The first thing I would come upon would be a convention. It is one of the automatic ideas or conventions of business men—not to believe in themselves.
XVI
THE BUSINESS MAN, THE PROFESSIONAL MAN, AND THE ARTIST
Why is it that if a professional man or an artist does or says a certain thing—people believe him and that if a business man does or says precisely the same thing—most business men are suspicious?
When I say in the first sentence of an article on the front page of the Saturday Evening Post—as I did awhile ago—"I would pay people to read what I am saying on this page,"—everybody believes me. As people read on in one of my articles in the Post, they cannot be kept from seeing how egregiously I am enjoying my work. Anybody can see it—that I would pay up to the limit all the money I can get hold of—my own, or anybody's—to get other people to enjoy reading my stuff as much as I do. Nobody seems inclined to deny that if I could afford to—or, if I had to—I would pay ten cents a word to practically any man, to get him to read what I write.

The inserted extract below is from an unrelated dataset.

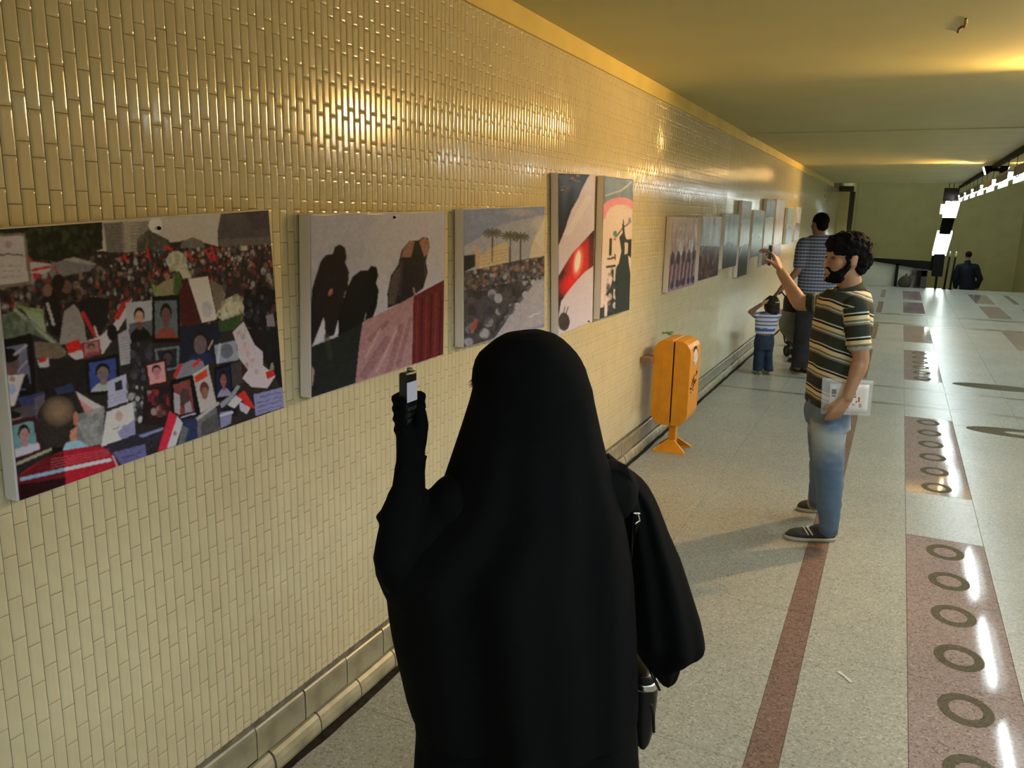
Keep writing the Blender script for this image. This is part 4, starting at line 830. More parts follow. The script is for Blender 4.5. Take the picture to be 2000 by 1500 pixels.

Precisely the way I feel about an article in the Saturday Evening Post so fortunate as to be by me—or, about a book written by g.s.l., a man I know very well—W. J. —— feels about a house or about a bank created by W. J. ——. But if W. J., a designer—contractor—a builder—pretends he enjoys his creative work in building as much as I enjoy writing—if W. J., a business man, were to go around telling people or revealing to people that he would like to hire them to be his customers by handing back to them twenty, thirty or forty per cent of his agreed upon profits when he gets through (which is what he practically does over and over again) there are very few business men who would not say at first sight that W. J. is a man who ought to be watched.
And he is too, but for precisely turned around reasons most people have to be watched for. W. J. in designing and constructing a house, or a bank for a client, sets as his cost estimate a ten per cent maximum profit for himself, as a margin to work on; aiming at six or five per cent profit for himself, on small contracts and at a four, three or two and one-half per cent profit for himself on million dollar ones. Changes and afterthoughts from his clients in carrying out a contract are inevitable. W. J. wants a margin on which to allow for contingencies and for his customers' afterthought.
The three things that interest W. J. in business are: his work on a perfect house, his work on a perfect customer and his work on making enough money to keep people from bothering his work.
A perfect house is a house built just as he said it would be which comes out costing less than he said it would cost—possibly a check on his client's dinner plate the first night he dines in it.